Eventually I was exposed to greater diversity, and my views changed—meaningfully, and permanently. Bipartisan agreement is hard to come by in the United States right now, but I wonder whether there’s any room for bipartisan agreement that kids—and adults, too—should be exposed to diversity early and often. Racial diversity and religious diversity, yes, but also geographic diversity and economic diversity and diversity of family structure. That seems like a pretty sound American value to me.

Shortly after I graduated from high school, there was a shake-up at St. Agnes and the hard-liners won: all the teachers except the religion teacher were dismissed on the grounds that they didn’t support the school’s administration as fully as they ought, and the already-conservative faculty was replaced with a faculty of Catholic fundamentalist true believers—people with views akin to those of Mel Gibson, Catholics so conservative that they think Vatican II was a mistake. The school’s enrollment plummeted as moderate and non-Catholic students fled; only a last-minute cash infusion from a deep-pocketed donor kept the school’s doors open. The school is still open, and I still receive alumni newsletters proudly informing me that the school’s tradition of “godly” education continues apace.

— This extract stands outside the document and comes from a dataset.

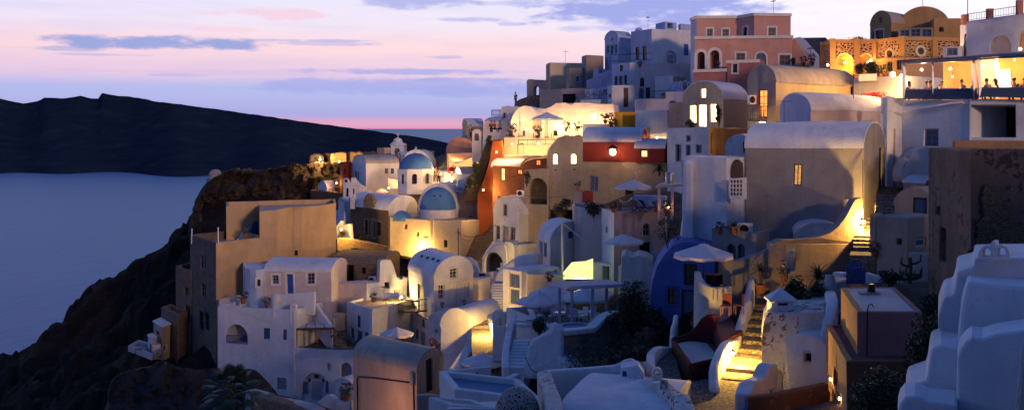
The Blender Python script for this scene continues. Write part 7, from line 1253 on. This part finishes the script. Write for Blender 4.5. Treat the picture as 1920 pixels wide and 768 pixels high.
# ------------------------------------------------------------------ the island across the water
RID = [(-700, 205), (-300, 196), (-60, 180), (0, 183), (45, 193), (74, 187), (82, 181), (120, 183), (152, 178), (170, 183), (186, 184), (189, 173), (215, 177), (260, 182), (300, 190), (345, 195), (400, 203), (480, 214), (560, 226), (650, 238), (740, 250), (800, 259), (840, 268), (870, 284), (905, 305), (960, 326), (1040, 330)]
def lerp_tab(tab, x):
    for (a, b_), (c_, d_) in zip(tab, tab[1:]):
        if x <= c_: return b_+(d_-b_)*max(0, (x-a)/(c_-a))
    return tab[-1][1]
mb = MB(); rows = []; K = 34
for k in range(K):
    row = []
    for i in range(260):
        px = -700+i*6.75; f = k/(K-1); sh = 2780+120*math.sin(px*.011)+80*math.sin(px*.031+1); d = sh+(f*1.25)*760
        dr = sh+760; zr = max(3, CZ-(lerp_tab(RID, px)-HY)/F*dr)
        if f < .8:
            g = f/.8; zz = zr*(.62*g**.75+.38*g**2.2)
        else: zz = zr*(1-(f-.8)*.6)
        q = V3(((px-960)/F*d, d, 0)); e = noise.fractal(q*.006, 1.0, 2.1, 6)*8*math.sin(math.pi*min(1, f/.8))+(noise.fractal(q*.02+V3((0, 0, 7)), 1, 2, 5)*2.0 if f > .5 else 0)
        row.append(V3((q.x, q.y, zz+e-(6 if k == 0 else 0))))
    rows.append(row)
mb.grid(rows)
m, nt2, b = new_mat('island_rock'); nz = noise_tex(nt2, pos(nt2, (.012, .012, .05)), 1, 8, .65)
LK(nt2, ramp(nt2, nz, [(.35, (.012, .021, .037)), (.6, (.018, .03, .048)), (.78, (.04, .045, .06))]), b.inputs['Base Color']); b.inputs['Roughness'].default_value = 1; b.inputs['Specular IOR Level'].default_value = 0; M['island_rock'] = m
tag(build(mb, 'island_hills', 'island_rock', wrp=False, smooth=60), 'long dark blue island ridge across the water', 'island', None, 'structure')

# ------------------------------------------------------------------ terrain of the village and the cliff
G = list(GROUND)
for px, py, d in TERR: 
    q = P(px, py, d); G.append((q.x, q.y, q.z, 1))
seen = {}; 
for x, y, z, _ in G:
    k = (round(x/1.2), round(y/1.2))
    if k not in seen or z < seen[k][2]: seen[k] = (x, y, z)
PT = np.array(list(seen.values())); n = len(PT)
D = np.sqrt(((PT[:, None, :2]-PT[None, :, :2])**2).sum(2)+1.0)
Wt = np.linalg.solve(D+np.eye(n)*-0.9, PT[:, 2]-PT[:, 2].mean()); ZM = PT[:, 2].mean()
def terr(xy):
    d = np.sqrt(((xy[:, None, :]-PT[None, :, :2])**2).sum(2)+1.0); return d@Wt+ZM
nx, ny = 420, 300; pxs = np.linspace(-420, 2200, nx); ds = 9+(330-9)*np.linspace(0, 1, ny)**1.35
gx = (pxs[None, :]-960)/F*ds[:, None]; gy = np.repeat(ds[:, None], nx, 1); xy = np.stack([gx.ravel(), gy.ravel()], 1)
gz = np.concatenate([terr(xy[i:i+8000]) for i in range(0, len(xy), 8000)]); gz = np.maximum(gz, -3)
vs = []
for (x, y), z in zip(xy, gz):
    wild = min(1, max(.12, (-x-20)/22)); q = V3((x, y, z)); px = x/y*F+960
    e = noise.fractal(q*.10, 1, 2.1, 5)*2.4*wild*(1 if y < 175 else .4)+(abs(noise.fractal(q*.17+V3((9, 0, 0)), .9, 2.1, 5))-.3)*2.2*wild+noise.fractal(q*.45, .8, 2.2, 4)*.55*wild
    vs.append(V3((x, y, z+e)))
mb = MB(); mb.grid([vs[k*nx:(k+1)*nx] for k in range(ny)])
m, nt2, b = new_mat('rock'); p = pos(nt2); na = noise_tex(nt2, p, .13, 8, .65); nb = noise_tex(nt2, pos(nt2, (1, 1, 2.2)), .9, 8, .7)
c1 = ramp(nt2, na, [(.35, (.012, .0095, .008)), (.55, (.027, .02, .016)), (.72, (.055, .039, .029))]); c2 = ramp(nt2, nb, [(.3, (.3, .3, .3)), (.7, (1.25, 1.2, 1.15))])
gxx = N(nt2, 'ShaderNodeNewGeometry'); sp = N(nt2, 'ShaderNodeSeparateXYZ'); LK(nt2, gxx.outputs['Position'], sp.inputs[0])
vx = N(nt2, 'ShaderNodeMapRange', interpolation_type='SMOOTHSTEP'); LK(nt2, math_n(nt2, 'ADD', sp.outputs[0], math_n(nt2, 'MULTIPLY', na, 8)), vx.inputs[0]); vx.inputs[1].default_value = -20; vx.inputs[2].default_value = -13
ex = math_n(nt2, 'DIVIDE', math_n(nt2, 'SUBTRACT', sp.outputs[0], 7.0), 9.0); ey = math_n(nt2, 'DIVIDE', math_n(nt2, 'SUBTRACT', sp.outputs[1], 57), 9.0); er = math_n(nt2, 'ADD', math_n(nt2, 'MULTIPLY', ex, ex), math_n(nt2, 'MULTIPLY', ey, ey))
es = N(nt2, 'ShaderNodeMapRange', interpolation_type='SMOOTHSTEP'); LK(nt2, er, es.inputs[0]); es.inputs[1].default_value = .7; es.inputs[2].default_value = 1.3
vil = ramp(nt2, nb, [(.3, (.07, .055, .045)), (.7, (.19, .155, .125))])
LK(nt2, mixc(nt2, math_n(nt2, 'MULTIPLY', vx.outputs[0], es.outputs[0]), mixc(nt2, .85, c1, c2, 'MULTIPLY'), vil), b.inputs['Base Color']); b.inputs['Roughness'].default_value = .95; b.inputs['Specular IOR Level'].default_value = .1; bump(nt2, b, math_n(nt2, 'ADD', nb, noise_tex(nt2, p, 4, 6, .7)), .9, .35); M['rock'] = m

mb2 = MB(); rows = []  # unseen hill added to keep the warm lamp off the foreground
for j in range(26):
    row = []
    for i in range(120):
        x = -90+i*2.6; y = -13-j*3.2; e = noise.fractal(V3((x*.05, y*.05, 3)), 1, 2, 5)*3+(2.0 if noise.noise(V3((x*.13, y*.13, 8))) > .1 else 0)
        nt_ = 9*math.exp(-((x-37)/4.5)**2); row.append(V3((x, y, CZ-14+(HILL+14)*min(1, (j+.01)/3)+max(0, x-20)*.06+e-nt_)))  # gap shaped into the ridge to let some light through
    rows.append(row)
mb2.grid(rows)
tag(build(mb2, 'shade_hill', 'rock', wrp=False, smooth=50), 'unseen hill added behind the viewpoint to shade the foreground', 'hill', None, 'structure')
tag(build(mb, 'cliff_terrain', 'rock', wrp=False, smooth=50), 'dark brown volcanic cliff and slope under the village', 'cliff', None, 'structure')
# ================================================================== wings, domes, railings and the like belong to their building
def find(name, sub=''):
    for t in TS:
        if t.e is not None and t.e.get('label') and t.e.name.split('.')[0] == name and sub in t.e['label']: return t
    raise KeyError(name+' '+sub)
def merge(a, label, *others, name=None, cat=None, ren=None):
    A = find(*a) if isinstance(a, tuple) else find(a)
    for b in others:
        B = find(*b[:2]) if isinstance(b, tuple) else find(b); nm = b[2] if isinstance(b, tuple) and len(b) > 2 else None
        for ch in list(B.e.children):
            ch.parent = A.e; ch.location = ch.location+(B.o-A.o)
            if nm and ch.type == 'MESH': ch.name = nm if len([c for c in B.e.children]) == 1 else ch.name
        bpy.data.objects.remove(B.e); B.e = None; TS.remove(B)
    A.e['label'] = label
    if name: A.e.name = name
    if cat: A.e['category'] = cat
    return A
merge('church_apse_block', 'pale church with a big blue dome, a blue half dome and a rough stone front', 'church_nave', 'stone_pediment', 'church_transept', 'church_dome', 'plaster_shoulder', name='domed_church', cat='church')
merge('small_blue_dome_chapel', 'little blue domed chapel half hidden behind the big church dome', 'chapel_dome')
merge('cliff_chapel', 'tiny pale domed chapel alone on the cliff edge', 'cliff_chapel_drum')
merge('second_church', 'white vaulted church with round gable behind the big blue dome', 'second_church_gable')
merge('tower_house', 'tall old house with dark stone side wall, sand coloured front and white roof posts', ('post', 'seaward'), ('post', 'landward'), 'stone_wing')
merge('white_cottage', 'white cottage with a bright blue door and a round end room', 'round_white_room')
merge('white_cliff_house', 'big white house with an arched loggia behind blue slats', ('railing', 'blue slatted balustrade'))
merge('white_lower_house', 'white house wing with arched grey doorway at its foot and slatted porch on top', 'porch_room', 'porch_canopy')
merge('arched_white_house', 'tall white vaulted house with shuttered gable windows and a black iron balcony', 'iron_balcony')
merge('rust_house', 'rust red house with small glowing windows above a dark cave arch', 'pale_roof_vault', 'cave_arch')
merge('red_vault_house', 'dark red vaulted house on a plain beige lower wall, with glowing two pane window', 'beige_lower_wall', 'red_small_vault')
merge('lane_shop', 'white shop with bright lit front and grey vault in the lane by the church', 'grey_vault')
merge('brown_house', 'flat brown house with a red strip beyond the church', 'red_strip_house')
merge('blue_big_house', 'large blue white cube house with roof huts and dark doors on the skyline', ('roof_hut', 'dark opening'), ('roof_hut', 'second'), 'roof_dome', 'balcony_window')
merge('pink_lower_house', 'big pink two storey house with white arches and trimmed windows', 'pink_upper_house', 'arch_surround', name='pink_house')
merge('pink_front_wall', 'mauve front wall of the pink house with one small white framed window', 'pink_front_block')
merge('yellow_vault_house', 'tall yellow vaulted house with a glowing red balcony door', ('balcony_railing', 'wooden'), 'balcony_floor')
merge('white_big_vault', 'broad white vault with blue shade painted on its end and a raised rim', 'vault_rim')
merge('white_wing', 'blue white wing with an arched niche and lace balustrade beside the big taupe house', ('door', 'arched niche'), 'lace_balustrade', 'wing_buttress')
merge('arched_stone_hall', 'long stone patterned hall with tan pilasters, glowing arches and round window', 'hall_lower_wall')
merge('skyline_vault', 'brown vaulted house with a cross vault and round block on the skyline', 'skyline_cross_vault', 'skyline_round_block', 'skyline_glazing')
merge('restaurant_building', 'white building with an open glowing restaurant behind clear sheets and blue skirts', ('dining_bay', 'left'), ('dining_bay', 'right'), 'drain_pipe', 'carport_building', 'white_pier')
merge('arched_white_building', 'tall blue white building with two blind arches and curly roof railing', 'roof_parapet', ('roof_railing', 'curly black'), ('roof_railing', 'second span'), ('parapet_post', 'at the left'), ('parapet_post', 'between'), ('parapet_post', 'right picture'), 'downpipe')
merge('weathered_wall_house', 'tall weathered brown building with plaster flaking off its front', 'flaked_patch')
merge('two_storey_vault_house', 'white two storey vaulted house with a blue railed balcony', ('balcony_railing', 'blue balcony'), 'balcony_block')
merge('white_chapel_box', 'small white box room with rounded top and a square window', 'window_frame')
merge('pink_cube_house', 'flat roofed mauve pink cube house standing on a tan lower storey', 'tan_lower_house', 'roof_vent')
merge('stepped_white_mass', 'huge stepped whitewashed building with arched chimney crown, nearest at the right', 'white_drum', 'white_low_shoulder', 'white_curved_front', 'white_front_step', 'arched_chimney_crown')
merge('ribbed_roof', 'ribbed pale roof in the bottom foreground', 'roof_ribs')
merge('blue_roof_terrace', 'white roof terrace with a blue painted floor and a round drain hole', ('back_parapet', 'drain hole'))
merge('white_vault_roof', 'stained low white vault house with thick parapets in the bottom foreground', 'left_parapet', ('back_parapet', 'hump'), 'blue_panel_block', name='white_vault_house')
merge('castle_wall_lit', 'ruined castle walls on the headland, one part glowing orange', 'castle_wall_dark', 'castle_stump', name='castle_ruin')
merge('dinner_terrace', 'raised cream dinner terrace with glowing lamps and a pale lower landing', 'lower_terrace')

Late one afternoon, a few years ago, I went back to my alma mater and wandered through the empty corridors. Pictures of the Pope hung all over, like Chairman Mao in China during the Cultural Revolution. The St. Agnes Catholics, of course, would regard a Communist leader as a false idol, the worship of which is forbidden by the third commandment. The Catholic Bible contains another suggestion, though, one I don’t remember hearing very often during my days as a teenage Republican: “Judge not, that you may not be judged.”